Oops. Amy Davidson, at
the New Yorker:
“I am writing to inform you that we have cancelled the Annual Awards Gala that was originally scheduled for May 17, 2012,” Blythe Masters, the Chair of the board of directors for Susan G. Komen for the Cure of Greater New York City wrote in a letter dated yesterday. Now, why would that be? Instead of an event for which tickets might to sold to all sorts of people—some, presumably, still angry that Komen had tried to cut its ties to Planned Parenthood, before pressure from its supporters made it reverse that decision—there would be another kind of event:
I would, however, like to cordially invite you to join me as my special guest at Keeping the Promise: The Grantees’ Breakfast, where we will announce our new 2012-2013 grantees….

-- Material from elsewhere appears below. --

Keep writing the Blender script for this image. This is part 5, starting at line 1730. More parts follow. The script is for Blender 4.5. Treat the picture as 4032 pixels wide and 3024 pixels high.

The breakfast will be lower key and, unlike the gala, invitation only—presumably to cut down on the chances for unpleasant audience comments that come from having a larger, more open event. That said, Davidson was tipped off to the letter by a previous Komen supporter turned non-supporter who had received it, so invitation-only isn't a failsafe system either.
Is there any aspect of this new anti-women's-health fight that's been working out for conservatives? It's decimated the Komen Foundation, it's turned Congress into even more of a laughingstock (and we'll just contemplate, for a moment, just how ridiculous something has to be to make Congress look more foolish than it already does, on any given day), and it's turned transvaginal ultrasound into a household phrase. Rush Limbaugh's foray into the issue resulted in him getting plastered by an angry public and nervous advertisers. Still, they keep pressing on. Arizona is the latest state to decide that womenfolk need closer supervision when it comes to their own health choices; they're even upping the ante by proposing that individual employers ought to be able to monitor the ostensible morality of women employees themselves. That's, um, nuts.
Unless conservatives are planning on rolling back voting rights for half the population, I can't see how this can possibly work out for them. No matter how badly it backfires on groups like the Komen foundation, though, it looks like social conservatives just can't help themselves. Then, like the Komen foundation, they'll be spending the next few years mostly figuring out how to best dodge all the people they've pissed off.